→ Exercise instructions: Quote the lines that run from the line containing "Write a Blender" down to the line containing "COL = SC.collection". Include both of those lines, reproduce each exactly, and omit everything else.

→ Records to use:
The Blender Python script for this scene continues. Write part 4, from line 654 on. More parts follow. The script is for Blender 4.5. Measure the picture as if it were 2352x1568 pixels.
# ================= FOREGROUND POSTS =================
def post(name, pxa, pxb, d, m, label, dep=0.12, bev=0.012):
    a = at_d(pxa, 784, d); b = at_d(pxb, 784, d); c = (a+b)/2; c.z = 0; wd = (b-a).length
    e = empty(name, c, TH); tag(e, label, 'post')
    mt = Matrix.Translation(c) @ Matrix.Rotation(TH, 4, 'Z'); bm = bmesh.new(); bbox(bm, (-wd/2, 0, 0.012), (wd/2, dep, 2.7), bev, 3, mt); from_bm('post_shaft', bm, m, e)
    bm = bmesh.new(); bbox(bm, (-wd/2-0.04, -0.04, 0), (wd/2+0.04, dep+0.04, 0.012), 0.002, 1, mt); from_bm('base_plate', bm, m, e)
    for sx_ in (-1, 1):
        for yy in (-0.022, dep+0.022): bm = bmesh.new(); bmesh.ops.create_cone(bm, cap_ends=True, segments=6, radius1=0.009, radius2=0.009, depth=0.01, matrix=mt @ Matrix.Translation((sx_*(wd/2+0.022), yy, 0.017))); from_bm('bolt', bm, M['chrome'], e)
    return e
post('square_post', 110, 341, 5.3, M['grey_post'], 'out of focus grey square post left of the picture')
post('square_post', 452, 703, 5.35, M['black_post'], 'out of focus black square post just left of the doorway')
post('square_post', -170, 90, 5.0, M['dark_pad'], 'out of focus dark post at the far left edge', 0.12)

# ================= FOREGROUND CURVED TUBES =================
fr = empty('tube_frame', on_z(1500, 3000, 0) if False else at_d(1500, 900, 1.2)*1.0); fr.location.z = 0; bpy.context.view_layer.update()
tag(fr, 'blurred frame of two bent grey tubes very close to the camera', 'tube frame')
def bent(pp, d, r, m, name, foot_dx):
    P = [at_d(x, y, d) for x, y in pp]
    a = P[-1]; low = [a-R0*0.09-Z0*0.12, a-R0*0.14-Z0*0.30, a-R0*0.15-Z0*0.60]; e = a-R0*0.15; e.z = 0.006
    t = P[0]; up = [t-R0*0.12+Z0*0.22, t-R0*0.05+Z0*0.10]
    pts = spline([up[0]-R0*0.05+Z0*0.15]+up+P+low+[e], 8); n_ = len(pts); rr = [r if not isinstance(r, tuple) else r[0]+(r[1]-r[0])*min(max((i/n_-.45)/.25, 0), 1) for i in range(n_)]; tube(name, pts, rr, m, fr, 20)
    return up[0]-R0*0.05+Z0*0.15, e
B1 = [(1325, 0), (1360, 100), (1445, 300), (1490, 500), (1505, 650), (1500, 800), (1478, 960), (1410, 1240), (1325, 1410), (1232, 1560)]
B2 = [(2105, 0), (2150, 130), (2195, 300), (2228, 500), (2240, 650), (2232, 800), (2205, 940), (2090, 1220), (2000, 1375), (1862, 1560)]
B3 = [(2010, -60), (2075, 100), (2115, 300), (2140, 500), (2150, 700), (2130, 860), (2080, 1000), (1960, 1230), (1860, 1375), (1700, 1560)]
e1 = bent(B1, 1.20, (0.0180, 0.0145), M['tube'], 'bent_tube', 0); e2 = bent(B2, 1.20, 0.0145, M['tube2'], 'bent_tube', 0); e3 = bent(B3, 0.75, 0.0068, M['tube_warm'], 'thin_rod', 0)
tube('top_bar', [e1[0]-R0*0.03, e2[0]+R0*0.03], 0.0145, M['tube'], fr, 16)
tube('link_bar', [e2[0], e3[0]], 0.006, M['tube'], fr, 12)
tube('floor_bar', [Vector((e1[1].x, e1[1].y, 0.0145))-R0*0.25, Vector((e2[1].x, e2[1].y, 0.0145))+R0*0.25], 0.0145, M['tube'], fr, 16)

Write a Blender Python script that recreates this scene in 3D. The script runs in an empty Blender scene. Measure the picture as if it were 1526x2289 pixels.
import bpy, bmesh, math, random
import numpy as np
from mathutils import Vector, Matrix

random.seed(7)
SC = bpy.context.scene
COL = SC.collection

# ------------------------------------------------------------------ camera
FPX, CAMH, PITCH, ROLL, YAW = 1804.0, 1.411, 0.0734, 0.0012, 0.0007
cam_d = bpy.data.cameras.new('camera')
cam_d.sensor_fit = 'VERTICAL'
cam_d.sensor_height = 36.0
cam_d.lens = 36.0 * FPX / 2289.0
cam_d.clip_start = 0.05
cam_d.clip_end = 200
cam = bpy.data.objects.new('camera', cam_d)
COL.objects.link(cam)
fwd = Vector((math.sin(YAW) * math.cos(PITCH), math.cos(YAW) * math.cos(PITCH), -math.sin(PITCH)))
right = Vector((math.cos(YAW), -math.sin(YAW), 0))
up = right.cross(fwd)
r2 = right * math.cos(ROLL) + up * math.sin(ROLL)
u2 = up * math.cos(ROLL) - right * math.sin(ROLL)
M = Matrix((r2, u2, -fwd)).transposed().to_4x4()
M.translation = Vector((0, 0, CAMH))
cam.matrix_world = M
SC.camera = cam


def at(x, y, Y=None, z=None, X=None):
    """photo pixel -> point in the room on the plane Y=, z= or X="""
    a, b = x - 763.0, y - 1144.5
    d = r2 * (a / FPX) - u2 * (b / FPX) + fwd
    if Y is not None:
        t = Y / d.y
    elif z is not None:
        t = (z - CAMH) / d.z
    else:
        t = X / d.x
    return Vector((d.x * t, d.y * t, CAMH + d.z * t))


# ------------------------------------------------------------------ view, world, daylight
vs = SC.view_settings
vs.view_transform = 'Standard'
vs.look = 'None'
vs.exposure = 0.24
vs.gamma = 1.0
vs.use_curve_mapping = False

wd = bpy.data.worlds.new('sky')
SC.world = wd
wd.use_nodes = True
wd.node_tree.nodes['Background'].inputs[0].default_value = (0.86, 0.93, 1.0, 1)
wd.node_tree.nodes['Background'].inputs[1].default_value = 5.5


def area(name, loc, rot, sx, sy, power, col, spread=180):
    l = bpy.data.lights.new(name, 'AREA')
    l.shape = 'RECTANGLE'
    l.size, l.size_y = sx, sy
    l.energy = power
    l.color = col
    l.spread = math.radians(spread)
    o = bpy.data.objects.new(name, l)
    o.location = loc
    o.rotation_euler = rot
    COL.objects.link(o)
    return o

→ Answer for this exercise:
Write a Blender Python script that recreates this scene in 3D. The script runs in an empty Blender scene. Measure the picture as if it were 1526x2289 pixels.
import bpy, bmesh, math, random
import numpy as np
from mathutils import Vector, Matrix

random.seed(7)
SC = bpy.context.scene
COL = SC.collection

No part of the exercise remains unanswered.